March 11, 2022
Guideline 4
A tenant should have an adequate opportunity to prepare for an eviction hearing, including by conducting civil discovery.
Commentary:
Eviction hearings are high stakes legal proceedings and tenants should have access to the basic facts and evidence that underlie a landlord's claims, as well as the opportunity to gather evidence and present affirmative defenses. Federal law prohibits eviction for discriminatory reasons, and most states prohibit retaliation based on a tenant's exercise of rights under the lease or under state or local law, such as requests for repairs, organizing activity, complaints to code enforcement offices or other government agencies about illegal landlord conduct. Many tenants who face eviction reside in properties that are not properly-maintained, and may have defenses or set-off claims based on implied warranties of habitability or statutory or regulatory housing conditions requirements. Even simply verifying the amount of a landlord's charges and a tenant's payments is an important aspect of tenant representation in the eviction context.
Effectively verifying the facts in an eviction case and preparing defenses often requires judicial discovery procedures, which are insufficient or nonexistent in many jurisdictions.

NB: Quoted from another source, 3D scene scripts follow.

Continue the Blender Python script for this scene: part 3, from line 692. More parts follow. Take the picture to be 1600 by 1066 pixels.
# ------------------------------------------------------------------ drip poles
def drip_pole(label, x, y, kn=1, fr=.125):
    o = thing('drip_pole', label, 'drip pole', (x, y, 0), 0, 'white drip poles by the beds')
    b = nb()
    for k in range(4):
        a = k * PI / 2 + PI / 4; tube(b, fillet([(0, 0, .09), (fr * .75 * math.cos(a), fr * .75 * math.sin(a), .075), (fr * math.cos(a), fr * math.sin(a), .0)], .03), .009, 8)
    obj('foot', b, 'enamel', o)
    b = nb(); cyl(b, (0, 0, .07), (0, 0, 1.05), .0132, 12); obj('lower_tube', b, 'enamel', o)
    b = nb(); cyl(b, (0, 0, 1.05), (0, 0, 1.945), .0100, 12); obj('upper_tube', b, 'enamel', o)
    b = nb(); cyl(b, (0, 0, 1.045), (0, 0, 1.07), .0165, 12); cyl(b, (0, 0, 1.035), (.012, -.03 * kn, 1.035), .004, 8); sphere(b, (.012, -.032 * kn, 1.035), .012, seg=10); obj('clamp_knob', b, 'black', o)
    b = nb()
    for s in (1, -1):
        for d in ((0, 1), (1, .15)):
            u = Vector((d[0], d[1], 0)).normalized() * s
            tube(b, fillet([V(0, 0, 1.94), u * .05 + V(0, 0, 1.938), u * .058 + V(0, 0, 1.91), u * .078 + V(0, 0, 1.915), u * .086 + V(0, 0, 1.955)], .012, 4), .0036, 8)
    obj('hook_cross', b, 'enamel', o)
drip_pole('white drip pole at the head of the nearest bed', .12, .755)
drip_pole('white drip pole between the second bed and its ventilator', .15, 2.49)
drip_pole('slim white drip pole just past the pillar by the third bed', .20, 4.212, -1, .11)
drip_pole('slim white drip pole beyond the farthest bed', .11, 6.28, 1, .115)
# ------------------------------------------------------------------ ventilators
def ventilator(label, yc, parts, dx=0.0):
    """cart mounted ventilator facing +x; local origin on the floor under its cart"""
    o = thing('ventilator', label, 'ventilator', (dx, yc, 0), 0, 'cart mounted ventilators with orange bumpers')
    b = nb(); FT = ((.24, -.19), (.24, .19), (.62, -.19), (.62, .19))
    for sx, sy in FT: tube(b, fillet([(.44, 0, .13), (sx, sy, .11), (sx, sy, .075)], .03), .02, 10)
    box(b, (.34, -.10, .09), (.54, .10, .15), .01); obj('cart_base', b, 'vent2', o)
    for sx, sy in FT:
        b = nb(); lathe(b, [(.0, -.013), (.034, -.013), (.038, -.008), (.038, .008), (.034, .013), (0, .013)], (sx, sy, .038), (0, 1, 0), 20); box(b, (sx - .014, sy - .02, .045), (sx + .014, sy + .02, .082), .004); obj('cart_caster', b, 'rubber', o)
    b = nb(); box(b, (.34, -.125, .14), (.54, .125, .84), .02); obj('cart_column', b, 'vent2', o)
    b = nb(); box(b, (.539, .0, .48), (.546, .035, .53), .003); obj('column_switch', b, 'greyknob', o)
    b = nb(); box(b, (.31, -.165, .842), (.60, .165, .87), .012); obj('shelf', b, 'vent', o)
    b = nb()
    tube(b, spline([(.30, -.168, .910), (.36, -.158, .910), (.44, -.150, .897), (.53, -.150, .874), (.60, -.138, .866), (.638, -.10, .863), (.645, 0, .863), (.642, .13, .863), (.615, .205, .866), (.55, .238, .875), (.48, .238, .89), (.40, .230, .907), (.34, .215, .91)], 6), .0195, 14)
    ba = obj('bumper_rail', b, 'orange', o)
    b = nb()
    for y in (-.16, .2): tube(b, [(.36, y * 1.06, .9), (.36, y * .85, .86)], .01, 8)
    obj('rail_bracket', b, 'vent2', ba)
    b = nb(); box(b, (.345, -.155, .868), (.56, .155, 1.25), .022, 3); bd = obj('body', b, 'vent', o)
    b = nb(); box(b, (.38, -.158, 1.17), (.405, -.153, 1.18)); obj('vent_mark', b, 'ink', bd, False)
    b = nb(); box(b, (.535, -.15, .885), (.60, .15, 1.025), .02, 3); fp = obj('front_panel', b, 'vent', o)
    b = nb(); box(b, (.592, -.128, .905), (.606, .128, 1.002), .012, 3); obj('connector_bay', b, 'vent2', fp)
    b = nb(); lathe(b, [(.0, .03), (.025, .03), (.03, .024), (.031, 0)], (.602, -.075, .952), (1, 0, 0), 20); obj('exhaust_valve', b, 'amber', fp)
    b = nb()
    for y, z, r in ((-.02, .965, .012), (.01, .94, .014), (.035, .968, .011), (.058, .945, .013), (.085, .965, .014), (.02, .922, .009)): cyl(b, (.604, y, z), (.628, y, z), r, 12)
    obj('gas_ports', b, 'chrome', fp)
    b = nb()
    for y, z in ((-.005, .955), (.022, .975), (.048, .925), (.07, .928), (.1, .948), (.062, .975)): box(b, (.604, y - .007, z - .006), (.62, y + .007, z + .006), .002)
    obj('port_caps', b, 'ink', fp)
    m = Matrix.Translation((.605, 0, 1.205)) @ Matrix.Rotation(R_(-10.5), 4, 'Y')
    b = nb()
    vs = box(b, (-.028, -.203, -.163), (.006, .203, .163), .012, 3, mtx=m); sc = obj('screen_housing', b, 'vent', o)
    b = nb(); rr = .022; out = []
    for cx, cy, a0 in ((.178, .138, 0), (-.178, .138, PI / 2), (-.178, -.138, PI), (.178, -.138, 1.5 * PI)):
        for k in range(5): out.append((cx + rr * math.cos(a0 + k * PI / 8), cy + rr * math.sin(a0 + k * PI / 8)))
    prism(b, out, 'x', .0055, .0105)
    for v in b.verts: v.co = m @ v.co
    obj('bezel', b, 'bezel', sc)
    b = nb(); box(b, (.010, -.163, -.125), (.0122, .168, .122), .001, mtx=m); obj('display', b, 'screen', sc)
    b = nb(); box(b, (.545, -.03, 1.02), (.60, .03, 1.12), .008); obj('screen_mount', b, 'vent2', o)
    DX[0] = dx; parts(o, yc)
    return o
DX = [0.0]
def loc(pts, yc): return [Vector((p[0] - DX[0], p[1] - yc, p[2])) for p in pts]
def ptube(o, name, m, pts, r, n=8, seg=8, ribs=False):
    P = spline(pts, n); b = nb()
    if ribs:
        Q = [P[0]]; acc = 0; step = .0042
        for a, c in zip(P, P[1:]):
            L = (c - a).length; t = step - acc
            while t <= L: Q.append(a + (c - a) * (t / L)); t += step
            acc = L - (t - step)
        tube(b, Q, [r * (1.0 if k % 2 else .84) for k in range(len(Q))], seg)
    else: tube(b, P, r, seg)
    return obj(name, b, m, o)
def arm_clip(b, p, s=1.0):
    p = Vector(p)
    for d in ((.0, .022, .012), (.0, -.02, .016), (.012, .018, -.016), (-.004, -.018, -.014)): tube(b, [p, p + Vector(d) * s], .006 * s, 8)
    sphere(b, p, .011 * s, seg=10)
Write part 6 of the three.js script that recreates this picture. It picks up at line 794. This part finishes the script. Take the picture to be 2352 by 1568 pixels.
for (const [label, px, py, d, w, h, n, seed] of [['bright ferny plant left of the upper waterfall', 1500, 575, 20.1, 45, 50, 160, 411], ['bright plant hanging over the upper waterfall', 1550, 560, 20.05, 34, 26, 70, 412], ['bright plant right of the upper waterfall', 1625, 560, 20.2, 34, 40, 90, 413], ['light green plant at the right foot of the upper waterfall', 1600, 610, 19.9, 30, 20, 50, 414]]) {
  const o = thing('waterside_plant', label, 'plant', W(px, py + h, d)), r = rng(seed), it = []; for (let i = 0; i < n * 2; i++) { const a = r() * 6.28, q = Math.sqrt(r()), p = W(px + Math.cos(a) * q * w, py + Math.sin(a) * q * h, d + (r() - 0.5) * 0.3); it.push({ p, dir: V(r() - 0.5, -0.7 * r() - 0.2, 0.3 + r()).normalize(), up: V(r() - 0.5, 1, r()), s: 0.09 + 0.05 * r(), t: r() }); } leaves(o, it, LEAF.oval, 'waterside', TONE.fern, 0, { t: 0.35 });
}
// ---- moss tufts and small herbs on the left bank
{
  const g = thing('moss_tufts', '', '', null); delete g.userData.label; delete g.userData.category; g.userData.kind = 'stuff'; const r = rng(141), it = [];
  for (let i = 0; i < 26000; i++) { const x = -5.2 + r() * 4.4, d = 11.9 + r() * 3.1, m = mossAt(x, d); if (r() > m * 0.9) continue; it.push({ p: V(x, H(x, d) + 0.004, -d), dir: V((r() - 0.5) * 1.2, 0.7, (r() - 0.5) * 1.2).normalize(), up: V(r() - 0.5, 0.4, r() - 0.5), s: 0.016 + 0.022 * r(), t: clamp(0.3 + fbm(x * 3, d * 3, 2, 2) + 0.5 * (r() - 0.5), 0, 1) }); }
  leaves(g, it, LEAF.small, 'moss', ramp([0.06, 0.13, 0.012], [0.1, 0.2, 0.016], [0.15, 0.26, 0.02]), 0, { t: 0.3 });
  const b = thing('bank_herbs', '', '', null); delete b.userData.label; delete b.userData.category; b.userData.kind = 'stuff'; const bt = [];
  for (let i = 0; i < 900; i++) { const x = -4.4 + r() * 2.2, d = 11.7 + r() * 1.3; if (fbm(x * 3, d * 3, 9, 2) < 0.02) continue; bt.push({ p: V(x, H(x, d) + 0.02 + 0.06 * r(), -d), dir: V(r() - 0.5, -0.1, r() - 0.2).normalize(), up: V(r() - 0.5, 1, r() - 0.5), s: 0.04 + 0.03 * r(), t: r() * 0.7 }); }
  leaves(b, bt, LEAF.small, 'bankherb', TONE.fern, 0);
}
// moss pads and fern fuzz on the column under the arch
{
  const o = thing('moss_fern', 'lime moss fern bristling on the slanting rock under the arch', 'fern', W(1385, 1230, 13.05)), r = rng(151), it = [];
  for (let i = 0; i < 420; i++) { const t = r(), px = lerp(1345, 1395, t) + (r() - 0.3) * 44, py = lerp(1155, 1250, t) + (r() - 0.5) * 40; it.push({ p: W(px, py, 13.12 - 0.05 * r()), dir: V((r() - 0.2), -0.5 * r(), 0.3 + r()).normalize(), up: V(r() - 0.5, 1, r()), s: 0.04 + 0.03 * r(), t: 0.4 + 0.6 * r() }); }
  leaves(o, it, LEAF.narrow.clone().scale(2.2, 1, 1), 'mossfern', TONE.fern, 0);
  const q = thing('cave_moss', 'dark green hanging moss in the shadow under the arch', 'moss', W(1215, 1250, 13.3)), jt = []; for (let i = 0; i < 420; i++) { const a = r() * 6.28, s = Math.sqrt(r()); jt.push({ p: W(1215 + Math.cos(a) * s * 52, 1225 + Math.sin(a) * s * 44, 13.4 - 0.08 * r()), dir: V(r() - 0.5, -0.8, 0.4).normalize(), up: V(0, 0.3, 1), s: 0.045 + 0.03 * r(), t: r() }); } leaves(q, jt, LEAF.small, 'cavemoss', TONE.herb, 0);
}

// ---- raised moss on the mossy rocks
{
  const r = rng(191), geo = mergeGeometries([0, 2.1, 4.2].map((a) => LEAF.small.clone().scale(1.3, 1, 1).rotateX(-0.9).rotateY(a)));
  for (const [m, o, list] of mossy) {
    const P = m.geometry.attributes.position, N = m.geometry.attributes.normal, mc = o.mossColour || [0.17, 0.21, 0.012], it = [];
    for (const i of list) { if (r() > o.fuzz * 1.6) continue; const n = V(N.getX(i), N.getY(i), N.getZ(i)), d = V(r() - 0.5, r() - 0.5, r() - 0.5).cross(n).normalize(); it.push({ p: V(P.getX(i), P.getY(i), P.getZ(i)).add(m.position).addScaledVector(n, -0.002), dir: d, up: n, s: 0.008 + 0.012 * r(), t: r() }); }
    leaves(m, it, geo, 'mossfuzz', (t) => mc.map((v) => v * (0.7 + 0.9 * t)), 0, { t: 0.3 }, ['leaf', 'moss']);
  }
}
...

Some states have discovery rules designed specifically for summary eviction cases, with condensed timelines and certain compulsory disclosures that a landlord must provide without a request or file in the court record. But many states make no provision for formal discovery, leaving tenants to use the ordinary civil discovery procedures - the timelines for which are seldom remotely practical in a summary proceeding. Some states discourage or even expressly disallow formal discovery altogether in summary eviction cases.